AB teknisyenlerinin tavsiyesi
TMMOB eliyle sunulan proje ile ilgili olarak; AB'deki teknisyenler müh endislik-medya arasındaki bağıntının kurulması güçlüğüne işaret edince, bir farklı rota çizmek gerekti:
AB teknisyenlerinin tavsiyeleri doğrultusunda, medya ile daha yakından ilgili bir kuruluş olarak, IPS İletişim Vakfı; Geçici Kurul'un onayı ile projeyi üstlenerek tekrar sundu.
Üç yıllık bekleme
Proje 1998 Şubatı'nda kabul edilmekle birlikte, AB'den tahsisatın çıkartılması tam üç yıl aldı . O üç yıl boyunca, alternatif bir kaynak yaratılamadığı için yerel medyaya yönelik kısmi eğitim projelerinin AÜ İletişim Fakültesiyle işbirliği halinde gerçekleştirilmesiyle yetinildi.
Mayıs 2000: Proje üç yıllık uykusundan, AB ile imzalanan sözleşme uyarınca nihayet uyandırılıyordu. Yeniden kolları sıvamıştık.
Bugün vardığımız noktada, BİA için gözle gözüken, elle tutulan sonuçlar şöyle özetlenebilir:
*18 ay süreli projenin altı aylık hazırlık dönemi ; kuruluş konferansıyla sonuçlandırıldı.
* BİA Hukuk Merkezi, Eylül 2000'den bu yana, yerel medya kuruluşlarına hiçbir maddi karşılık almadan danışmanlık desteği veriyor.
* BİA Proje Yürütme Kurulunun denetimi altında , proje koordinasyon merkezinin, editoryal masanın, hukuksal destek biriminin kuruluşu tamamlandı.
*Websitesi oluşturuldu.
* Eğitim projeleri öngörülen programa uygun olarak Şubat sonunda başlatılacak ve sekiz bölgede yerel habercilerin katılımıyla ve iletişim eğitimcileri eliyle yürütülecek.
Finansal Cephe
BİA projesinin toplam maddi hacmi 777.000 Euro.

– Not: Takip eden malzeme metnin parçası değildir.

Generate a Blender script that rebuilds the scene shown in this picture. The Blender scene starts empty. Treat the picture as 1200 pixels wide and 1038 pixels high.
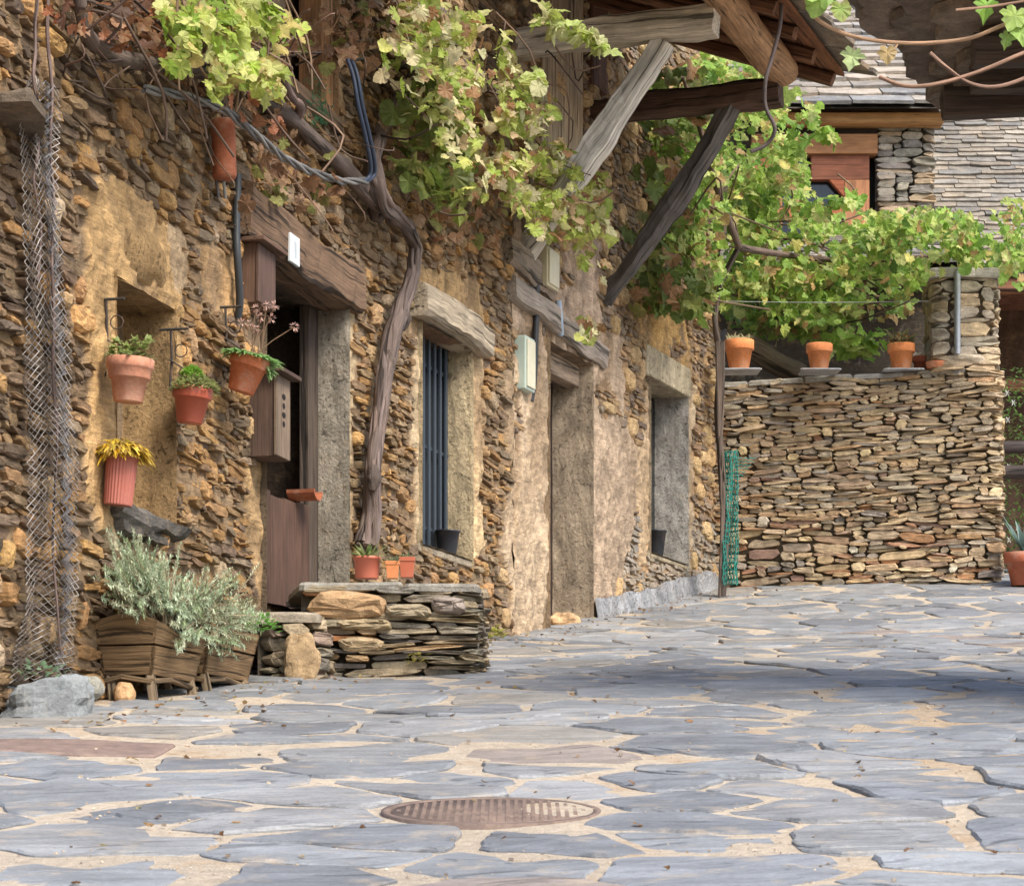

IPS İletişim Vakfı'nın projeden sorumlu kuruluş olarak bu meblağın yüzde 20'sini başka kaynaklardan bulması gerekiyor.
AB Ankara temsilciliğiyle imzalanan sözleşme uyarınca; 18 ay süreli projenin birinci yıl bütçesinin yüzde 80'i olan 333.000 Euro IPS İletişim Vakfının kasasına girdi ve AB'ye sunulmuş olan bütçe ve çalışma programı çerçevesinde değerlendiriliyor.
Fonun geri kalanının projeye aktarılıp aktarılmayacağına ise üçer aylık uygulama raporlarının onaylanmasına bağlı olarak, birinci yıl sonunda, AB karar verecek.